Enhance your degree through the arts and social sciences

Postgraduate electives

Are you passionate about politics? Wanting to develop your management and leadership skills? Concerned about whether globalisation has been for the better or worse? Eager to develop your understanding of mass media across East and Southeast Asia? Interested in understanding the Australian welfare system and contemporary social policy?

You can learn all of these things, plus much more, through the extensive range of electives offered by the Faculty of Arts and Social Sciences.

Whether you are already studying arts and social sciences, or undertaking a degree that provides you with the flexibility to take units of study outside of your host faculty, we invite you to explore our exciting range of electives.

Below is a small list of just some of the many arts and social sciences electives available to postgraduate students in Semester 2 2018. You can find out more about these units and the many others available by visiting the Faculty of Arts and Social Sciences' 2018 Postgraduate Handbook

Important dates and information

Please check the requirements of your degree in detail and the handbook before enrolling.

Postgraduate electives

Unit of study


ARHT6956 - Indigenising Museums: Theory and Practice The unit engages students with the particular sensitivities and protocols involved in caring for historic and contemporary collections of Indigenous art and culture in Australia and overseas. Shifts in the balance of cultural power have compelled many museums to critically reflect on the way that Indigenous collections and objects are stored, handled, interpreted and displayed and this unit will examine the theories and methodologies of Indigenising museums.
ECOP6012 - Country Risk Analysis The impacts of volatility are an ever-present concern for policymakers, firms and households. This unit looks at a diverse range of methods and techniques for assessing country risk (e.g., economic risk, financial risk, sovereign (default) risk, socio-political risk, etc). This entails an overview of the (political) economic frameworks and connecting both qualitative and quantitative approaches to the current research on leading indicators and early warning systems.
GOVT6319 - Governance and Public Policy Making The course is focused on two major concepts which are mobilised in the explanation of the way we are governed: 'public policy' and 'governance'. It aims to clarify what is meant by these constructs, and how they can be used in the analysis of governing.
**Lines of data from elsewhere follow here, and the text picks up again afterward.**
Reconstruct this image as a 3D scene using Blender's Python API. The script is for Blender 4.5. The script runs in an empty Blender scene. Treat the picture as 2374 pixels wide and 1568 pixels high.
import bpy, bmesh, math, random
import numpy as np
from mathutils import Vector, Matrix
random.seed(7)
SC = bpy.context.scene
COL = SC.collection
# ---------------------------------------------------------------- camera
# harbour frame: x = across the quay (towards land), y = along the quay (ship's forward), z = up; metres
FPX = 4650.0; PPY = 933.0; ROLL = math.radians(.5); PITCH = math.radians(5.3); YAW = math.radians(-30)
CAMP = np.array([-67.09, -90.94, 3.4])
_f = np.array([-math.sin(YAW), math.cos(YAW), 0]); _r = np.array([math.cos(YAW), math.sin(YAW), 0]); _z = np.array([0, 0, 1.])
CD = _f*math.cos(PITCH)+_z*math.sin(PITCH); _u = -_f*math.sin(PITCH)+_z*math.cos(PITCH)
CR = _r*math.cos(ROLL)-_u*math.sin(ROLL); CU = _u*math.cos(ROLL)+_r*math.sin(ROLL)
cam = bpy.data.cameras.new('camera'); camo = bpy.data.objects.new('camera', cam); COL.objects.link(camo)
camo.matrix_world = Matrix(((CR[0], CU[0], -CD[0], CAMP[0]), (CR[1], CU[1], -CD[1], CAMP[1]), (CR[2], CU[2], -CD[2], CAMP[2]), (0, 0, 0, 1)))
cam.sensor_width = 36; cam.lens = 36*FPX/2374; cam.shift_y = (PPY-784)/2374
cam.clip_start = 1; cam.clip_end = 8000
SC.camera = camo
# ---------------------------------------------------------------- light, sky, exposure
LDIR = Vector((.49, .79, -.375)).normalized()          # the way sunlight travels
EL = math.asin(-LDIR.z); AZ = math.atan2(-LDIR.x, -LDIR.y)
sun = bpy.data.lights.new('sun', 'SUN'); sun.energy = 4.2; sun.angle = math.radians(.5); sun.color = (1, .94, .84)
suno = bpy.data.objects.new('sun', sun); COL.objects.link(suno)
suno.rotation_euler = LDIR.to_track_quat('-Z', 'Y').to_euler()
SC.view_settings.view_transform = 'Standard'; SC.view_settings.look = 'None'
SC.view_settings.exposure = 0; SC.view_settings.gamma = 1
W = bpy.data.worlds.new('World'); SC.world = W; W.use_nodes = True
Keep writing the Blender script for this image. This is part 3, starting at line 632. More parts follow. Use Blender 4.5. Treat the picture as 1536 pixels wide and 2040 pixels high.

It examines the argument that 'governance' denotes a change in the way we are governed, and works through a combination of analytic development and detailed empirical cases to establish the significance of these concepts in both the analysis and the practice of governing.
LNGS7109 - Language and identity This unit examines the expression of social identities and relationships through language, including the connections between social group style-shifting and registers.
LNGS7507 - Language and Communities How does it feel when your mother tongue is only spoken in your own village and not viewed as a 'proper' language? Are these communities justified in trying to revitalize their ancestral tongues? This unit will analyze the dilemmas faced by speakers of minority languages. We will address how to respectfully communicate and interact with these communities.
PACS6923 - The Human Right to Food The human right to adequate food is considered in light of recent developments in economic and social rights to complement civil and political rights: historical foundations; the influence of the World Food Summit 1996; the application of the human right to adequate food in various contexts - specific countries, in relation to refugees, infants etc; analysing concrete situations to identify violations of the human right to adequate food; and formulating proposals for policy and legislation to realise the human right to adequate food in specific contexts.
SCLG6916 - Indigenous Rights - Global Issues This unit will provide students with an appreciation of the Indigenous peoples' struggle for Indigenous rights through an understanding of international, regional and national processes relevant to this struggle. Students will not only learn about Indigenous peoples histories in relation to colonisation and state building and the relevance of the nation-state and governments to the struggle for Indigenous rights but also the significance of international law, globalisation and economic development to Indigenous peoples struggle for Indigenous rights.